Exercise requirements
Give back the lines exactly, from the first one to the line with "return m, nt, nt.nodes['Principled", both ends included.

Collected material
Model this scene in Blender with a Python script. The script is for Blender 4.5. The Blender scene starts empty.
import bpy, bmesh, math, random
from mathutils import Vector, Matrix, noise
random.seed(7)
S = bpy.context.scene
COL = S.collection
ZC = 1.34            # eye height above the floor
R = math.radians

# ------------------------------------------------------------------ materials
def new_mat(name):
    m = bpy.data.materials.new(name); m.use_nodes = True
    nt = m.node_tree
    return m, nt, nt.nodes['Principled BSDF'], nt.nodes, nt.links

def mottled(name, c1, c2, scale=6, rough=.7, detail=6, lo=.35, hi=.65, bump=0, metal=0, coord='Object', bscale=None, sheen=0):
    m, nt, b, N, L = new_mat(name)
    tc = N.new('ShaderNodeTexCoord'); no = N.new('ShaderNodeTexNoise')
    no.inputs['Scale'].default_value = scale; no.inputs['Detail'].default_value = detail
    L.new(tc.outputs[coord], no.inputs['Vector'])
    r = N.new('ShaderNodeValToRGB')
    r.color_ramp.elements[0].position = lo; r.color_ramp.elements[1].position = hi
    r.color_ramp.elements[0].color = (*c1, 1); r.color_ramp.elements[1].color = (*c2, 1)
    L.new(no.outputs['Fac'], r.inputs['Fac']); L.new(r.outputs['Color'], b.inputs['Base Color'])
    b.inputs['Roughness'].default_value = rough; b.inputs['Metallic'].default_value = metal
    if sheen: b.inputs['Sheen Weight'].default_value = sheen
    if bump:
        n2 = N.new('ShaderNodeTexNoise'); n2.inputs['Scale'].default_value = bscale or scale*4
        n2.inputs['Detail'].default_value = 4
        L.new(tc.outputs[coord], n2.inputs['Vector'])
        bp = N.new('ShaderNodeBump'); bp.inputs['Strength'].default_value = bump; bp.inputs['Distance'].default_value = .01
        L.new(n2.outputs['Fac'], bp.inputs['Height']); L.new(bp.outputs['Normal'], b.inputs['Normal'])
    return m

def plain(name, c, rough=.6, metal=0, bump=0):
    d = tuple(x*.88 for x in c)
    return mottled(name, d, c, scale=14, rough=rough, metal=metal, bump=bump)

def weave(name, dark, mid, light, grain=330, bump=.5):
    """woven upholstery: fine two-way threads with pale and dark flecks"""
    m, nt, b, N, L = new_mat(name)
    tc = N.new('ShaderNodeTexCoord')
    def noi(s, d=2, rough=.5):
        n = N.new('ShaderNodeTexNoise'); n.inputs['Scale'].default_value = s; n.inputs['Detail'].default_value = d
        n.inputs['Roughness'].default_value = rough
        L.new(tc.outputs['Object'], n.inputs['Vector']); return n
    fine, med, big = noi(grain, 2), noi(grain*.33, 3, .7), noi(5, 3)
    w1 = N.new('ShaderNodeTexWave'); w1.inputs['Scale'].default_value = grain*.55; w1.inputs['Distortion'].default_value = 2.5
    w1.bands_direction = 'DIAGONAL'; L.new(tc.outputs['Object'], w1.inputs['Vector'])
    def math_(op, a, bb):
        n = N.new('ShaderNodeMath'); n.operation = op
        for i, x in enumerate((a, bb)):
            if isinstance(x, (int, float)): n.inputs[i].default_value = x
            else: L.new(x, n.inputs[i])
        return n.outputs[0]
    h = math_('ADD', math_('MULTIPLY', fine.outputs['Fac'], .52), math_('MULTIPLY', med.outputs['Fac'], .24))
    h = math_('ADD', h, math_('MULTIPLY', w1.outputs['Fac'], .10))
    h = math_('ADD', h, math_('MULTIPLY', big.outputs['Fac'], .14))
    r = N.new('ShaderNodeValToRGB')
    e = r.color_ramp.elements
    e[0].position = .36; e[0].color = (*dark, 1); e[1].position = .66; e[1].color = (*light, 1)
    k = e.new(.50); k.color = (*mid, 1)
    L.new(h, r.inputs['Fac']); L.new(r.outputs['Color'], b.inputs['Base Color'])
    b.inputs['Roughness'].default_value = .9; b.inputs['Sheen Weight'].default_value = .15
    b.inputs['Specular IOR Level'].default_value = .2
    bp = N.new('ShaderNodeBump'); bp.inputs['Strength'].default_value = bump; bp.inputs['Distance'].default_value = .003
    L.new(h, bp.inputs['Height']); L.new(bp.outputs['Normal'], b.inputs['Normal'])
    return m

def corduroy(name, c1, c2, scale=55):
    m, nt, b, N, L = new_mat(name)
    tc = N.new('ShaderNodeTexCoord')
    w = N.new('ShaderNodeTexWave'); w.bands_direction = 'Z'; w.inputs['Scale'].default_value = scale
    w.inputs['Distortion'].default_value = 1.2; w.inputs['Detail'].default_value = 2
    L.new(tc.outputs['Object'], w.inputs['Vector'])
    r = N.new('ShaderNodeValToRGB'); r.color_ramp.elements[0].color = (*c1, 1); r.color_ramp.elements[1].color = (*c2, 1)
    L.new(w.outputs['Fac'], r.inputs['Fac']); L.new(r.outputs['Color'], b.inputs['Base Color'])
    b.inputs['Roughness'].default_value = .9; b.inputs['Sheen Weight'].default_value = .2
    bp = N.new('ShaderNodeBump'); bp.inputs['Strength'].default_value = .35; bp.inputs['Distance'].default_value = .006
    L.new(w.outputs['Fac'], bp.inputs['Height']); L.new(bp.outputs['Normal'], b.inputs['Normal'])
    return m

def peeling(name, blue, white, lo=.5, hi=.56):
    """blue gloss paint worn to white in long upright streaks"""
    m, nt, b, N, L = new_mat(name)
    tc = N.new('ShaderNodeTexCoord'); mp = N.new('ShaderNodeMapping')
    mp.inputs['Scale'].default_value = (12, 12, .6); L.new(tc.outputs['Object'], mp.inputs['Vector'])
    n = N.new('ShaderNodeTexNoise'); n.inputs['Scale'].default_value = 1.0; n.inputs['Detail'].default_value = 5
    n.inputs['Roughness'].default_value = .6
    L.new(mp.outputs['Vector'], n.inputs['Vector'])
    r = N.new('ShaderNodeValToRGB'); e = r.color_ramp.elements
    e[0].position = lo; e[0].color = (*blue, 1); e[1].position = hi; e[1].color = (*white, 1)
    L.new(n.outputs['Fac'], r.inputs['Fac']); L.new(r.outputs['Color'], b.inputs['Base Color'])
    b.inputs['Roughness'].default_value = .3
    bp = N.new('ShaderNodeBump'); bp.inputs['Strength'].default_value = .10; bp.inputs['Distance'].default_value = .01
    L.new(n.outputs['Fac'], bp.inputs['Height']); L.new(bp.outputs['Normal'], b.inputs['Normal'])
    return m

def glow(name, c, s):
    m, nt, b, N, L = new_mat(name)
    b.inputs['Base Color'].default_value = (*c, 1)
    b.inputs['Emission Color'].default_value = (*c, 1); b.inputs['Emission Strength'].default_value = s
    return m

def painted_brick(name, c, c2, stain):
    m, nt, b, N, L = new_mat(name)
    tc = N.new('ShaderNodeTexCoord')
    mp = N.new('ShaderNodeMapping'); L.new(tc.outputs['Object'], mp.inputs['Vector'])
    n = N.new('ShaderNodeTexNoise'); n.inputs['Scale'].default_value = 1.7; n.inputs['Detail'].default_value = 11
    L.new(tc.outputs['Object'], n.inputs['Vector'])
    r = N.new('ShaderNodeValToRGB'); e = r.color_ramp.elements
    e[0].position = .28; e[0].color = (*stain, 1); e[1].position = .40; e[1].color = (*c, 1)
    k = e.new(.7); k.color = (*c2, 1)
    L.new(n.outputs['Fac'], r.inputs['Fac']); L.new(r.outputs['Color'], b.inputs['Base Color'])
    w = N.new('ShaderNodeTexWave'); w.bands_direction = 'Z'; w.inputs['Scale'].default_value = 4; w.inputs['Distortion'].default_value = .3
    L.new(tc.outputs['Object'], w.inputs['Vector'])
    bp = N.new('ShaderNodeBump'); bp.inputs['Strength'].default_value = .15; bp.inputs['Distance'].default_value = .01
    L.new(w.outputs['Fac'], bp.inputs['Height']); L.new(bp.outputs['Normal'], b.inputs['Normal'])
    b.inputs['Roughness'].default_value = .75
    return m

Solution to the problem
Model this scene in Blender with a Python script. The script is for Blender 4.5. The Blender scene starts empty.
import bpy, bmesh, math, random
from mathutils import Vector, Matrix, noise
random.seed(7)
S = bpy.context.scene
COL = S.collection
ZC = 1.34            # eye height above the floor
R = math.radians

# ------------------------------------------------------------------ materials
def new_mat(name):
    m = bpy.data.materials.new(name); m.use_nodes = True
    nt = m.node_tree
    return m, nt, nt.nodes['Principled BSDF'], nt.nodes, nt.links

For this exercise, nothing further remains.